Online gambling and betting executives from around the world were in Costa Rica on Tuesday to consider new payment options for their US$4 billion industry after US credit card companies pulled the plug on the party.
The industry was rocked by the decisions by US-based Visa, Marter Card and PayPal not to process further betting transactions, organizer Marc Lesnick told local media.
Some 200 industry leaders from Israel, South Africa, Canada, the US, Australia, Britain, Belgium and Germany are here looking into alternatives, according to the Costa Rica-based Lesnick.
The Central American country of Costa Rica has become one of the main centers of the e-gambling business.
There are now about 150 betting centers or "sportbooks" here at which an estimated 7,000 young people are employed, many of them university students who make US$4-US$8 per hour.
"Now is when there could be mafia [involvement] and money laundering because Visa and MasterCard had the keys to control all this and they are handing them over.

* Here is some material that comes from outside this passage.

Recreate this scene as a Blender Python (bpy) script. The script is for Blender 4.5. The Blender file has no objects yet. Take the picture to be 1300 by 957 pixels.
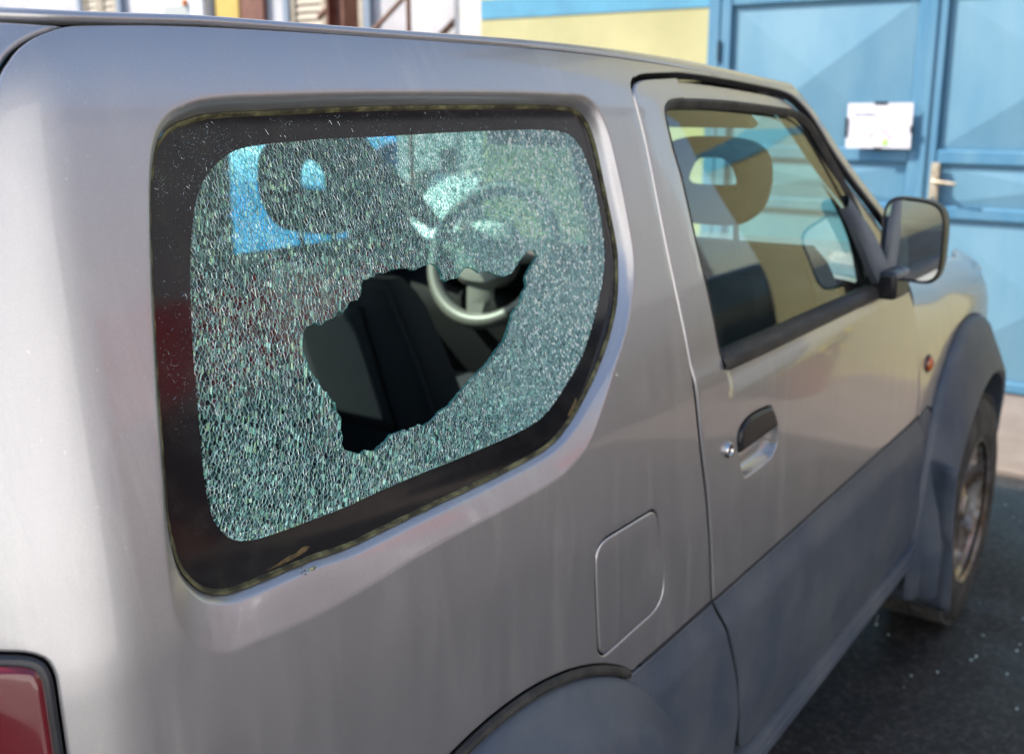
import bpy, math, random
import numpy as np
from mathutils import Vector
from mathutils.geometry import delaunay_2d_cdt

random.seed(7)
RNG = np.random.default_rng(11)
R_ = math.radians
scene = bpy.context.scene
COL = scene.collection

# ------------------------------------------------------------------ camera
cam = bpy.data.cameras.new('camera')
camo = bpy.data.objects.new('camera', cam)
COL.objects.link(camo)
CAM_POS = Vector((-.822, -1.338, 1.487))
_yaw, _pitch = R_(35.6), R_(13.01)
_fw = Vector((math.cos(_pitch)*math.cos(_yaw), math.cos(_pitch)*math.sin(_yaw), -math.sin(_pitch)))
camo.location = CAM_POS
camo.rotation_euler = _fw.to_track_quat('-Z', 'Y').to_euler()
cam.sensor_fit = 'HORIZONTAL'
cam.sensor_width = 36.0
cam.lens = 36.0*1320/1300
cam.shift_y = -45.5/1300
cam.clip_start = .02
cam.clip_end = 500
cam.dof.use_dof = True
cam.dof.focus_distance = .92
cam.dof.aperture_fstop = 6.5
scene.camera = camo

# ------------------------------------------------------------------ sky, sun, exposure
SUN_EL = 42.0
SUN_DIR = Vector((-.52, .854, 0)).normalized()          # horizontal direction towards the sun
world = bpy.data.worlds.new('World')
scene.world = world
world.use_nodes = True
wn = world.node_tree
bg = wn.nodes['Background']
sky = wn.nodes.new('ShaderNodeTexSky')
sky.sky_type = 'NISHITA'
sky.sun_disc = False
sky.sun_elevation = R_(SUN_EL)
sky.sun_rotation = math.atan2(SUN_DIR.x, SUN_DIR.y)
sky.air_density = 1.0
sky.dust_density = 1.2
sky.ozone_density = 1.0
wn.links.new(sky.outputs[0], bg.inputs[0])
bg.inputs[1].default_value = .13
sun = bpy.data.lights.new('sun', 'SUN')
sun.energy = 3.6
sun.angle = R_(.53)
sun.color = (1.0, .94, .86)
suno = bpy.data.objects.new('sun', sun)
COL.objects.link(suno)
_to = Vector((SUN_DIR.x*math.cos(R_(SUN_EL)), SUN_DIR.y*math.cos(R_(SUN_EL)), math.sin(R_(SUN_EL))))
suno.rotation_euler = _to.to_track_quat('Z', 'Y').to_euler()
suno.location = (0, 0, 20)
vs = scene.view_settings
vs.view_transform = 'Standard'
vs.look = 'None'
vs.exposure = 1.28
vs.gamma = 1.0
scene.cycles.use_denoising = True
scene.cycles.max_bounces = 14
scene.cycles.transparent_max_bounces = 40
scene.cycles.transmission_bounces = 8
scene.cycles.caustics_reflective = False
scene.cycles.caustics_refractive = False

# ------------------------------------------------------------------ materials
def nm(name):
    m = bpy.data.materials.new(name)
    m.use_nodes = True
    nt = m.node_tree
    return m, nt, nt.nodes['Principled BSDF']

def rgba(c):
    return (c[0], c[1], c[2], 1.0)

def noise_node(nt, scale, detail=4, rough=.6, stretch=(1, 1, 1), dist=0.0):
    tc = nt.nodes.new('ShaderNodeTexCoord')
    mp = nt.nodes.new('ShaderNodeMapping')
    mp.inputs['Scale'].default_value = stretch
    n = nt.nodes.new('ShaderNodeTexNoise')
    n.inputs['Scale'].default_value = scale
    n.inputs['Detail'].default_value = detail
    n.inputs['Roughness'].default_value = rough
    n.inputs['Distortion'].default_value = dist
    nt.links.new(tc.outputs['Object'], mp.inputs[0])
    nt.links.new(mp.outputs[0], n.inputs['Vector'])
    return n.outputs['Fac']

def ramp(nt, fac, stops):
    r = nt.nodes.new('ShaderNodeValToRGB')
    el = r.color_ramp.elements
    while len(el) < len(stops):
        el.new(.5)
    for e, (p, c) in zip(el, stops):
        e.position = p
        e.color = rgba(c) if not np.isscalar(c) else (c, c, c, 1)
    nt.links.new(fac, r.inputs[0])
    return r.outputs[0]

def mat(name, col, rough=.5, metal=0., col2=None, scale=12, coat=0., spec=.5, bump=0., bscale=60,
        stretch=(1, 1, 1), lo=.4, hi=.62, rough2=None, coat_rough=.05):
    m, nt, b = nm(name)
    b.inputs['Base Color'].default_value = rgba(col)
    b.inputs['Roughness'].default_value = rough
    b.inputs['Metallic'].default_value = metal
    b.inputs['Coat Weight'].default_value = coat
    b.inputs['Coat Roughness'].default_value = coat_rough
    b.inputs['Specular IOR Level'].default_value = spec
    if col2 is not None:
        f = noise_node(nt, scale, 6, .62, stretch)
        nt.links.new(ramp(nt, f, [(lo, col), (hi, col2)]), b.inputs['Base Color'])
        if rough2 is not None:
            nt.links.new(ramp(nt, f, [(lo, rough), (hi, rough2)]), b.inputs['Roughness'])
    if bump:
        f = noise_node(nt, bscale, 5, .6, stretch)
        bp = nt.nodes.new('ShaderNodeBump')
        bp.inputs['Strength'].default_value = bump
        bp.inputs['Distance'].default_value = .004
        nt.links.new(f, bp.inputs['Height'])
        nt.links.new(bp.outputs[0], b.inputs['Normal'])
    return m

def paint_mat():
    """metallic silver under a slightly dusty, finely scratched clear coat"""
    m, nt, b = nm('silver_paint')
    b.inputs['Metallic'].default_value = .82
    b.inputs['Coat Weight'].default_value = .75
    b.inputs['Coat Roughness'].default_value = .035
    big = noise_node(nt, 3.0, 5, .6)
    # dust film, dragged downwards in faint streaks
    st = noise_node(nt, 26.0, 6, .65, (1.0, .35, .16), .6)
    sc = noise_node(nt, 110.0, 3, .7, (1.0, 1.0, .05), .2)
    mx = nt.nodes.new('ShaderNodeMath'); mx.operation = 'MULTIPLY'
    nt.links.new(ramp(nt, st, [(.50, 0.0), (.74, 1.0)]), mx.inputs[0])
    nt.links.new(ramp(nt, big, [(.42, 0.0), (.62, 1.0)]), mx.inputs[1])
    mc = nt.nodes.new('ShaderNodeMix'); mc.data_type = 'RGBA'
    mc.inputs[6].default_value = (.47, .46, .465, 1)
    mc.inputs[7].default_value = (.58, .565, .55, 1)
    gr = noise_node(nt, 240.0, 1, .5)
    ad = nt.nodes.new('ShaderNodeMath'); ad.operation = 'MAXIMUM'
    nt.links.new(mx.outputs[0], ad.inputs[0]); nt.links.new(ramp(nt, gr, [(.775, 0.0), (.80, 1.0)]), ad.inputs[1])
    nt.links.new(ad.outputs[0], mc.inputs[0])
    gn = noise_node(nt, 620.0, 1, .5)
    mg = nt.nodes.new('ShaderNodeMix'); mg.data_type = 'RGBA'; mg.blend_type = 'MULTIPLY'; mg.inputs[0].default_value = 1
    nt.links.new(mc.outputs[2], mg.inputs[6]); nt.links.new(ramp(nt, gn, [(.30, .965), (.70, 1.03)]), mg.inputs[7])
    nt.links.new(mg.outputs[2], b.inputs['Base Color'])
    nt.links.new(ramp(nt, st, [(.35, .36), (.75, .48)]), b.inputs['Roughness'])
    nt.links.new(ramp(nt, sc, [(.45, .03), (.75, .11)]), b.inputs['Coat Roughness'])
    # metallic flake: very fine colour grain is below a pixel, leave it to a faint bump
    fl = noise_node(nt, 900.0, 2, .5)
    bp = nt.nodes.new('ShaderNodeBump')
    bp.inputs['Strength'].default_value = .05
    bp.inputs['Distance'].default_value = .0006
    nt.links.new(fl, bp.inputs['Height'])
    nt.links.new(bp.outputs[0], b.inputs['Normal'])
    return m

def glass_mat(name, tint, refl=.06, rough=.0, dirt=0.0, craze_glint=False):
    m, nt, b = nm(name)
    out = nt.nodes['Material Output']
    nt.nodes.remove(b)
    tr = nt.nodes.new('ShaderNodeBsdfTransparent')
    tr.inputs[0].default_value = rgba(tint)
    gl = nt.nodes.new('ShaderNodeBsdfGlossy')
    gl.inputs['Roughness'].default_value = rough
    gl.inputs['Color'].default_value = (1, 1, 1, 1)
    fr = nt.nodes.new('ShaderNodeFresnel')
    ge = nt.nodes.new('ShaderNodeNewGeometry')
    io = nt.nodes.new('ShaderNodeMapRange')           # thin sheet: the same reflectance from either side
    io.inputs['To Min'].default_value = 1.5
    io.inputs['To Max'].default_value = 1/1.5
    nt.links.new(ge.outputs['Backfacing'], io.inputs['Value'])
    nt.links.new(io.outputs[0], fr.inputs['IOR'])
    mx = nt.nodes.new('ShaderNodeMixShader')
    nt.links.new(fr.outputs[0], mx.inputs[0])
    nt.links.new(tr.outputs[0], mx.inputs[1])
    nt.links.new(gl.outputs[0], mx.inputs[2])
    last = mx.outputs[0]
    if dirt:
        df = nt.nodes.new('ShaderNodeBsdfDiffuse')
        df.inputs[0].default_value = (.45, .43, .38, 1)
        m2 = nt.nodes.new('ShaderNodeMixShader')
        f = noise_node(nt, 14, 6, .65)
        nt.links.new(ramp(nt, f, [(.4, 0.0), (.8, dirt)]), m2.inputs[0])
        nt.links.new(last, m2.inputs[1])
        nt.links.new(df.outputs[0], m2.inputs[2])
        last = m2.outputs[0]
    if craze_glint:      # micro-cracks scatter light; the whitest fragments are sparkle put into the colour
        df = nt.nodes.new('ShaderNodeBsdfDiffuse')
        df.inputs[0].default_value = (.40, .60, .61, 1)
        tl = nt.nodes.new('ShaderNodeBsdfTranslucent')
        tl.inputs[0].default_value = (.40, .62, .62, 1)
        a = nt.nodes.new('ShaderNodeMixShader'); a.inputs[0].default_value = .4
        nt.links.new(df.outputs[0], a.inputs[1]); nt.links.new(tl.outputs[0], a.inputs[2])
        at = nt.nodes.new('ShaderNodeAttribute'); at.attribute_name = 'crush_glint'
        m2 = nt.nodes.new('ShaderNodeMixShader')
        nt.links.new(at.outputs['Fac'], m2.inputs[0])
        nt.links.new(last, m2.inputs[1]); nt.links.new(a.outputs[0], m2.inputs[2])
        cc = ramp(nt, at.outputs['Fac'], [(.3, (.28, .54, .58)), (.62, (.44, .72, .74)), (.9, (.94, .98, .90))])
        nt.links.new(cc, df.inputs[0]); nt.links.new(cc, tl.inputs[0])
        last = m2.outputs[0]
    nt.links.new(last, out.inputs[0])
    return m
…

They are leaving an enormous void and will cause money to be laundered," Lesnick told the Al Dia newspaper.
Some of the Costa Rica-based operations recently have been linked by media reports to New York-based mafia, but they continue to operate.
Asked about the industry summit, the head of the National Association of Public and private Employees, Albino Vargas, warned of the potential for Costa Rica to become a money-laundering center.
"It seems that this event has taken the country by surprise," Vargas said.
"We Costa Ricans are unaware of the extent to which we are becoming a sort of tax haven for all kind of legal and illegal business without the state taking due note of what is going on," Vargas said.
"Costa Rica may have started down the path of becoming a financial center open to business that due to its nature is a potential draw for illegal funds, such as those from drug trafficking," he added.
Vargas charged "the situation is even graver in terms of companies that are set up in Costa Rica which must maintain domestic ties, powerful relationships and even political support" from certain parties.
He urged the legislature to investigate the industry "in the interest of the moral wellbeing of the republic."
"Political parties have fallen short, have been irresponsibly naive and looked the other way" as the e-gaming operations, banned in the US and many other countries, took root and grew, he said.